“Tricky Dick” is looking pretty good these days. Richard M. Nixon’s public stance after he lost to John F. Kennedy in the 1960 presidential squeaker makes him look like a real American patriot compared to what we are hearing during this presidential election.
Nixon knew what we all still know. America is not a monarchy with inherited power. America is not the domain of a tyrant who seizes and holds power. America is not a place where the hard-earned freedoms of its people will give way to the personal interests of anyone.
The Kennedy-Nixon election was really close. As President Kennedy told a crowd in Chicago in 1961, “If all of you had voted the other way — there’s about 5,500 of you here tonight — I would not be president of the United States.”
Nixon’s early morning concession speech after the election was vaguely conditional, acknowledging continuing trends that would result in a likely Kennedy victory. But even as his stalwarts were looking for cheating because there was something hinky about the Chicago returns, he remained steady.
Possible court challenges were considered but never filed after President Eisenhower pulled the plug.

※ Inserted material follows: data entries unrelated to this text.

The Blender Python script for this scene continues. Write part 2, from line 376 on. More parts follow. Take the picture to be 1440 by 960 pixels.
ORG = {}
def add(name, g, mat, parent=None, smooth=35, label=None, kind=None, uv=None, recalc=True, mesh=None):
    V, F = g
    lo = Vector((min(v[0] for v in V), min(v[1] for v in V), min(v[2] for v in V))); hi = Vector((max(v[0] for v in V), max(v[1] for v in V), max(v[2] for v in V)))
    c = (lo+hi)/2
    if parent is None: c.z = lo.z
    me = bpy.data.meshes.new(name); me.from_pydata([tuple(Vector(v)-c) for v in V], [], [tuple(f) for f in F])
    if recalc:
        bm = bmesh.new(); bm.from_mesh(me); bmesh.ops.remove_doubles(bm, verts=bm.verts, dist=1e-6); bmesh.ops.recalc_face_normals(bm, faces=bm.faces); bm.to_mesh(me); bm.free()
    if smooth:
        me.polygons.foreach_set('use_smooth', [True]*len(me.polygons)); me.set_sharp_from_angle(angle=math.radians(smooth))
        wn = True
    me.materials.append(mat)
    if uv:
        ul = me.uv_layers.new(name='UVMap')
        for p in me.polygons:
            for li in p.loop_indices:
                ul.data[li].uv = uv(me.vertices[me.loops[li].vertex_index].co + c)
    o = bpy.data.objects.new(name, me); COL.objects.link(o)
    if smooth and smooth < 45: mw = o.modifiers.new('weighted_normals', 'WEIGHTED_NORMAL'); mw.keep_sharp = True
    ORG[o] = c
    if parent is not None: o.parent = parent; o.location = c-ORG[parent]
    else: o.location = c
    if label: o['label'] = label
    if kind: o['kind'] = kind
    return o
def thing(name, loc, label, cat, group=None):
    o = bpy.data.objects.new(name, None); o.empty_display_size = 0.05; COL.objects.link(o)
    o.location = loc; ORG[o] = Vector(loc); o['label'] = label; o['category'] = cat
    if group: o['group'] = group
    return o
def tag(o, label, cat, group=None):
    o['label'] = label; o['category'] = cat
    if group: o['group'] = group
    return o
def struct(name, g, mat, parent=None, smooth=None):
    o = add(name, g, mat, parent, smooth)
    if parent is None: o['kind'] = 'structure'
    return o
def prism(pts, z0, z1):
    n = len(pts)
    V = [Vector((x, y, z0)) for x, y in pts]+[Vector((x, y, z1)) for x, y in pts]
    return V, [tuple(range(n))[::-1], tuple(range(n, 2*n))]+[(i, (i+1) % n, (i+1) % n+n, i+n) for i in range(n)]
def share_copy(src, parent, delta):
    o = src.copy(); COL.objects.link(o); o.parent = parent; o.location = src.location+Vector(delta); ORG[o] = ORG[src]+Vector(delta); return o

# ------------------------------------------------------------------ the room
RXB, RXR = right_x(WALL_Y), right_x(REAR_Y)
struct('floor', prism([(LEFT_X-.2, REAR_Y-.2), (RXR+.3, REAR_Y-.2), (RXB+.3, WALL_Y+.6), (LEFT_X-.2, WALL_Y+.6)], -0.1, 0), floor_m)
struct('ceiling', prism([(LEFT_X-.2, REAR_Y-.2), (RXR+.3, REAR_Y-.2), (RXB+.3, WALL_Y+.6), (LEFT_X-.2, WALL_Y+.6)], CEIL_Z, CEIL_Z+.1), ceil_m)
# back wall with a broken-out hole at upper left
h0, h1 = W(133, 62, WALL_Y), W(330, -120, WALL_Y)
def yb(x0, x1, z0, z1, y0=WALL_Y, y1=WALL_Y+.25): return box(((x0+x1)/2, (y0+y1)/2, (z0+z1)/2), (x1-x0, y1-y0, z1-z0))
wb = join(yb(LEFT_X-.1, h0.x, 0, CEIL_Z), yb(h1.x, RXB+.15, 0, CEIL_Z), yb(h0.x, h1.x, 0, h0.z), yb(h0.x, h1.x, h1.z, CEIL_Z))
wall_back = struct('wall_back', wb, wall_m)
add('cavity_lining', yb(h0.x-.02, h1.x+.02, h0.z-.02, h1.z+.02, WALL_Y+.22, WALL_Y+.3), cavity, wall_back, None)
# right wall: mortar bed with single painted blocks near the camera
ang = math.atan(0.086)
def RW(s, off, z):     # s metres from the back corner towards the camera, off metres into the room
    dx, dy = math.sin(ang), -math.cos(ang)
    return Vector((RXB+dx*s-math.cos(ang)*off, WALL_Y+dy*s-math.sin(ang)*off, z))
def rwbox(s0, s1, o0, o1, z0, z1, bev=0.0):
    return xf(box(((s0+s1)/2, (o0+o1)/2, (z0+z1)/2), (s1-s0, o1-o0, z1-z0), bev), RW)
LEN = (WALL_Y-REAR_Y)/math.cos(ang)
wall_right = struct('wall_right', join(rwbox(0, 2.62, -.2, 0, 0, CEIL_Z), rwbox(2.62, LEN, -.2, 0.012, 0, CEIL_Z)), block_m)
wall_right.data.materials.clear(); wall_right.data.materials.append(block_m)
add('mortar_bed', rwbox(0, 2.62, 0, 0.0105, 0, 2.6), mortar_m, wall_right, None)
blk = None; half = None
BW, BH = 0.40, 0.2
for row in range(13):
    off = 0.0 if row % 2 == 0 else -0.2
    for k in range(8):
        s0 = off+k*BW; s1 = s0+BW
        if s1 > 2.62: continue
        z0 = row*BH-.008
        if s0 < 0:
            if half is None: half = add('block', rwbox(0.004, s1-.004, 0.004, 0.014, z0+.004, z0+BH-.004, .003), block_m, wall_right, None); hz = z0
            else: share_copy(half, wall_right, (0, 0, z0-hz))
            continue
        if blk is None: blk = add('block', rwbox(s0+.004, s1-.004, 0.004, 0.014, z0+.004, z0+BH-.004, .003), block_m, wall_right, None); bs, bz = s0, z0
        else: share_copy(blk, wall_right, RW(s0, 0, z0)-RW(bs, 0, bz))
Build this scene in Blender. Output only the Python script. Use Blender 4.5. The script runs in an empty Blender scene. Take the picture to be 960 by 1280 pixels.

And there were some inconvenient discoveries of pro-Nixon tampering elsewhere in Illinois. But by December, America had another peaceful transition of power.
When Nixon presided over the joint session of Congress for the Electoral College count, he said, “In our campaigns, no matter how hard they may be, no matter how close the election may turn out to be, those who lose accept the verdict and support those who win.”
As if 2020 is not crazy enough, it looks like that American tradition is under threat. Asked about a peaceful transition if he loses, Donald Trump usually says, “We’re going to have to see what happens.” Just last week, he told NBC’s Savannah Guthrie, “Peaceful transfer … I absolutely want that, but ideally, I don’t want a transfer because I want to win.”
He claims that mail-in voting is corrupt, offering no evidence when pressed. He calls for the swift confirmation of his Supreme Court nominee, because he thinks “this will end up in the Supreme Court.” And he calls on “my supporters to go into the polls and watch very carefully,” threatening to disrupt the role of official poll watchers.
Sometimes he says things just to rankle his detractors, but that does not make some of the things that he says less dangerous. Election officials who should be concentrating on the mundane but essential counting of votes are now spending time preparing for firearm-toting disrupters and groundless mass ballot challenges.
Four years ago, the greatest threat to our elections was disruption by foreign actors using social media and computer hacking, and they are still out there. This year, we have to worry about homegrown disruption, too. Chaos and delay seem to be the goals.
But no one should underestimate our commitment to the American tradition of the peaceful transition of power. When this election is over, there will be one winner and one loser. And America will move on regardless of any attempt to kneecap our democracy.
Richard Nixon knew that. And we know that.